何十年も住むことを考えると、物件自体の良さだけでなく、利便性の良し悪しにも着目しておくのをおすすめします。
過去の災害状況
過去にその地域で災害があったかどうかも聞いておきましょう。
- 震災時はどれくらいの被害を受けるのか
- 実際にどのような状況になったのか
- 避難場所はあるのか
いくら魅力的な物件でも、災害に弱ければ安心して暮らせませんよね。
上記の内容を聞いてみて、災害に強いかどうかもチェックしておくのをおすすめします。
また、田舎や地方の物件の場合は軟弱な土地の可能性があり、雨による土砂崩れの可能性があり危険を伴うかもしれません。

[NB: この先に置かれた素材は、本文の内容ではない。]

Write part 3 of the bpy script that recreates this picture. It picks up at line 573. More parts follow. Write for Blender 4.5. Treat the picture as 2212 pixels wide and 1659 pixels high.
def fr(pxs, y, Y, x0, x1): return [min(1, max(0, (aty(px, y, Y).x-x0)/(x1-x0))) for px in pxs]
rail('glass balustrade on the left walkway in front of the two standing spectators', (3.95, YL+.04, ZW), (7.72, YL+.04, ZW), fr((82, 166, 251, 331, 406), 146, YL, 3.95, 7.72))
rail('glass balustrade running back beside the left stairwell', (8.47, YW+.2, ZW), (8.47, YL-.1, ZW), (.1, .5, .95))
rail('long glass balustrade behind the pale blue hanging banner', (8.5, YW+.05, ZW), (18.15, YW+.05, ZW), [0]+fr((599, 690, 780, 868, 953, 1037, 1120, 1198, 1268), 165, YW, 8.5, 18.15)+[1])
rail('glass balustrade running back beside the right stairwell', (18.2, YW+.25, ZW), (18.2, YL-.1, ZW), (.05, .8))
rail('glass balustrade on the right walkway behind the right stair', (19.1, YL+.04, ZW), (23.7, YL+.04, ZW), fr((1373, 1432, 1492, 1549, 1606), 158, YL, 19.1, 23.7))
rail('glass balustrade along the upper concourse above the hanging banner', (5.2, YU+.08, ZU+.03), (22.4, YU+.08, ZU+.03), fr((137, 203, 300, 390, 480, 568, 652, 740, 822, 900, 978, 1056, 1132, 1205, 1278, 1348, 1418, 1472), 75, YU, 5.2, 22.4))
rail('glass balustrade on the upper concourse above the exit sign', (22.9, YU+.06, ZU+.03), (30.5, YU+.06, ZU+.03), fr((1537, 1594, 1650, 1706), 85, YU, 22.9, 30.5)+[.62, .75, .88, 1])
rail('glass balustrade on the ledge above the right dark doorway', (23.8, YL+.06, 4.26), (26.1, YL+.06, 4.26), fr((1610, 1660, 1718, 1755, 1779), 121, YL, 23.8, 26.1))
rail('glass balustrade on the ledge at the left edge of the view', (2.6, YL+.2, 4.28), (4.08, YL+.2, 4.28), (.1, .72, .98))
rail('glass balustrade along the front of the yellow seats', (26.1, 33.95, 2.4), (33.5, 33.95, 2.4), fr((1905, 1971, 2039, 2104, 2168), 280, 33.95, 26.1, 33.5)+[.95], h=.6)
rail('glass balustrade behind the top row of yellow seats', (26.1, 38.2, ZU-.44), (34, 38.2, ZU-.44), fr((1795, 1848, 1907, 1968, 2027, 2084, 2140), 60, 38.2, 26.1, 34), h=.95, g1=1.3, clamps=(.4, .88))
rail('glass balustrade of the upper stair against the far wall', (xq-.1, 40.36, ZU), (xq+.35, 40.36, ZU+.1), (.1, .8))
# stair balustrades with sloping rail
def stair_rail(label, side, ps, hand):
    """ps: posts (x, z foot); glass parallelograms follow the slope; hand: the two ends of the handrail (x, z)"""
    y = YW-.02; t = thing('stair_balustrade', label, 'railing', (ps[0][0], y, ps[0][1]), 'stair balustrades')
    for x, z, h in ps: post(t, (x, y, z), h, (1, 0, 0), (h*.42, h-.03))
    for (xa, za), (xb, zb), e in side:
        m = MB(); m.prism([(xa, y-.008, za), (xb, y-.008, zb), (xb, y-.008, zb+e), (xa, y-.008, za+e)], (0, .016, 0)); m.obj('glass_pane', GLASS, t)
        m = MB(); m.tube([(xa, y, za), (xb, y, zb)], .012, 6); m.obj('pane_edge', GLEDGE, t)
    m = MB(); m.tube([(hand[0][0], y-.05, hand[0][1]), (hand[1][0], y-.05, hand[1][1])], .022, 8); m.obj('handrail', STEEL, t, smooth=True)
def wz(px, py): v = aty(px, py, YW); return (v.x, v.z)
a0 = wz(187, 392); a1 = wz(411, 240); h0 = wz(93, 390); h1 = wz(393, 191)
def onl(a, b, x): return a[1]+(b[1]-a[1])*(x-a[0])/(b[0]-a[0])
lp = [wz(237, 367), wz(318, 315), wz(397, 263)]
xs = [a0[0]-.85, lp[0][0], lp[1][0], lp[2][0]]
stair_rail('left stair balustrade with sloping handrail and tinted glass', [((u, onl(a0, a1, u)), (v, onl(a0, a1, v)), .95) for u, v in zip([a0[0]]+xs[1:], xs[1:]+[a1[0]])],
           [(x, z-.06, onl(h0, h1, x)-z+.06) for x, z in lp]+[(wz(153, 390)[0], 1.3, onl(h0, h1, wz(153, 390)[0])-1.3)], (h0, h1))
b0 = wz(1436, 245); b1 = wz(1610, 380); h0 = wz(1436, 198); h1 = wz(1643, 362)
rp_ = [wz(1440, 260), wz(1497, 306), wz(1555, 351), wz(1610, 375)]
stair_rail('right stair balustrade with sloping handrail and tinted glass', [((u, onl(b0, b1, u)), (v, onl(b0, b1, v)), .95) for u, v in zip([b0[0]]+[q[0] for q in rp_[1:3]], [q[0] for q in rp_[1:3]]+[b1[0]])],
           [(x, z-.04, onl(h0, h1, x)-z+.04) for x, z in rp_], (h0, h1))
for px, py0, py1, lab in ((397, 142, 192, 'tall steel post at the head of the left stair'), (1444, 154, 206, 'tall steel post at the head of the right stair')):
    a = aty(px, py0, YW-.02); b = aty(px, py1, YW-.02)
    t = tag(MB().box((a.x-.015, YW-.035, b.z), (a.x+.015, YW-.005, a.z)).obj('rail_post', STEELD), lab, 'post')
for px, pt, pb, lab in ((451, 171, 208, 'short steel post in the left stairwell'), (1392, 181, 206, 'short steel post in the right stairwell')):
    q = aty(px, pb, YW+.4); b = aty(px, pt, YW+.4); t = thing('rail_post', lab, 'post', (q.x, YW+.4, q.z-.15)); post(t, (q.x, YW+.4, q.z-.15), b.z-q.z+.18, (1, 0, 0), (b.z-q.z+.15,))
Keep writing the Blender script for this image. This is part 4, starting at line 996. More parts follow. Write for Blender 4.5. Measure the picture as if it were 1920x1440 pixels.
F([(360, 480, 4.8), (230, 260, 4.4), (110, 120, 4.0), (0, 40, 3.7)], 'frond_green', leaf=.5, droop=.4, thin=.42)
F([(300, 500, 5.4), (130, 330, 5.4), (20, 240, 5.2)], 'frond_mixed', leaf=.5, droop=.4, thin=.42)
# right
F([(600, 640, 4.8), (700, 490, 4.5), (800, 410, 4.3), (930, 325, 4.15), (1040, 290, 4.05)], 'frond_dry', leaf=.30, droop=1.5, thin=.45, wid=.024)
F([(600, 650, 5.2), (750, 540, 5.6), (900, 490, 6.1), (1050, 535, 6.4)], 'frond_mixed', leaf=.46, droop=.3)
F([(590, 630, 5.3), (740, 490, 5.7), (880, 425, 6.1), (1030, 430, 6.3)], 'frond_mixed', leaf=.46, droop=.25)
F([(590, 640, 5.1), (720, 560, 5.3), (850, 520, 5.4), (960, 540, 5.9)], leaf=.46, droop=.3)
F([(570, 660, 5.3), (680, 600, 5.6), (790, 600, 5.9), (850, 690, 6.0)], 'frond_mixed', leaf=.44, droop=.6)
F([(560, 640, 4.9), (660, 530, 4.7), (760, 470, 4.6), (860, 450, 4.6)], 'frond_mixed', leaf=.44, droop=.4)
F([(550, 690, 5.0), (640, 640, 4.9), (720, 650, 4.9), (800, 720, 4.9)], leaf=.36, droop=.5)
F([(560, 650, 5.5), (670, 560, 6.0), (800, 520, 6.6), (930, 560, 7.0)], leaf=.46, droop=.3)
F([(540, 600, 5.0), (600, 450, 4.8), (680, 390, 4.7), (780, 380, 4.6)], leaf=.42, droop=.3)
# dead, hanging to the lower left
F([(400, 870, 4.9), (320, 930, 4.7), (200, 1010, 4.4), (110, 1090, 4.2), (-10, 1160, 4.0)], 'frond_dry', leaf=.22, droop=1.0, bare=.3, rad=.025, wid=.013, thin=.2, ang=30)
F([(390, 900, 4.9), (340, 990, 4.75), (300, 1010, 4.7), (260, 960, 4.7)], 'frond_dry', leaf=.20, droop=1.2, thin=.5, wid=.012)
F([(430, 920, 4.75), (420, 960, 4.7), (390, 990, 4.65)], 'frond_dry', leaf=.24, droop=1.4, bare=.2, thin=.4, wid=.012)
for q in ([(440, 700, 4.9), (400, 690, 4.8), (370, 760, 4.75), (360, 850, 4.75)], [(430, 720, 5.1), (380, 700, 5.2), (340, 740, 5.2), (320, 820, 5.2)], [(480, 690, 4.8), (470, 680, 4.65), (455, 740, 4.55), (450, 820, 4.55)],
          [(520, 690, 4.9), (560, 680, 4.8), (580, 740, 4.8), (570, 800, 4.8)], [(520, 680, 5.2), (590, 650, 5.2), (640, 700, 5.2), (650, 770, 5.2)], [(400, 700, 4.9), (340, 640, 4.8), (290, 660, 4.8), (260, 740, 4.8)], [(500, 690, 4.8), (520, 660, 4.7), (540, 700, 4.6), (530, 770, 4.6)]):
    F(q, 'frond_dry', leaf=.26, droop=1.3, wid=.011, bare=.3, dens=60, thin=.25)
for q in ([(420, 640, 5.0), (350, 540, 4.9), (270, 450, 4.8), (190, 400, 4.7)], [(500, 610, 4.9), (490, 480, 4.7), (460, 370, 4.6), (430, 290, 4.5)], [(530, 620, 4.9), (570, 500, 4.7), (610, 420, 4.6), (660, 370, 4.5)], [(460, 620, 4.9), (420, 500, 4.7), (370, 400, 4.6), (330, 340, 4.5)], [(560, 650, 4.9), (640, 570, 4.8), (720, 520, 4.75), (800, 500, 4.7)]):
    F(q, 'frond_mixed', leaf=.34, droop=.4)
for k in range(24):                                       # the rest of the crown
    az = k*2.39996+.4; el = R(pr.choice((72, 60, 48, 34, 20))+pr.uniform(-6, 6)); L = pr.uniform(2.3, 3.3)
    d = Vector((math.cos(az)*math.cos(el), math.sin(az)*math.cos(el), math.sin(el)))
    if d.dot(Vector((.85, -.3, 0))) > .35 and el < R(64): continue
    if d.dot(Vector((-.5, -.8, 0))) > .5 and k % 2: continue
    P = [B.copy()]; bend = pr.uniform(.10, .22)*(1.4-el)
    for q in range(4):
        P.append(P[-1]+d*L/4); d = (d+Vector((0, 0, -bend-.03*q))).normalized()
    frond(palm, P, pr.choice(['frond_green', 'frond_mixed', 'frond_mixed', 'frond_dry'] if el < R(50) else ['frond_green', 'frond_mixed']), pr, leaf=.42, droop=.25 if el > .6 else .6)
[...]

物件の良いところだけでなく、万が一の事態にも備えておくとよいでしょう。
まとめ:居住中物件を購入する際は内覧が重要
居住中物件の売却について買主目線で解説しました。
最後にもう一度確認しておきましょう。
- 居住中物件は生活感がわかる
- 設備が劣化していないケースが多い
- 居住者に質問できる
- 値引きは15%前後が相場
居住しながら売却を進める人は数多くいます。
むしろ、居住しながらの方が「家が劣化しない」「内覧者へアピールできる」「予算を節約できる」などのメリットがあります。
買主からしても、実際に住んでいる人に居住環境や利便性などを質問できるので、購入前の不安を解消できるでしょう。
内覧時は居住者とコミュニケーションを取りながら購入活動を進めてみてください!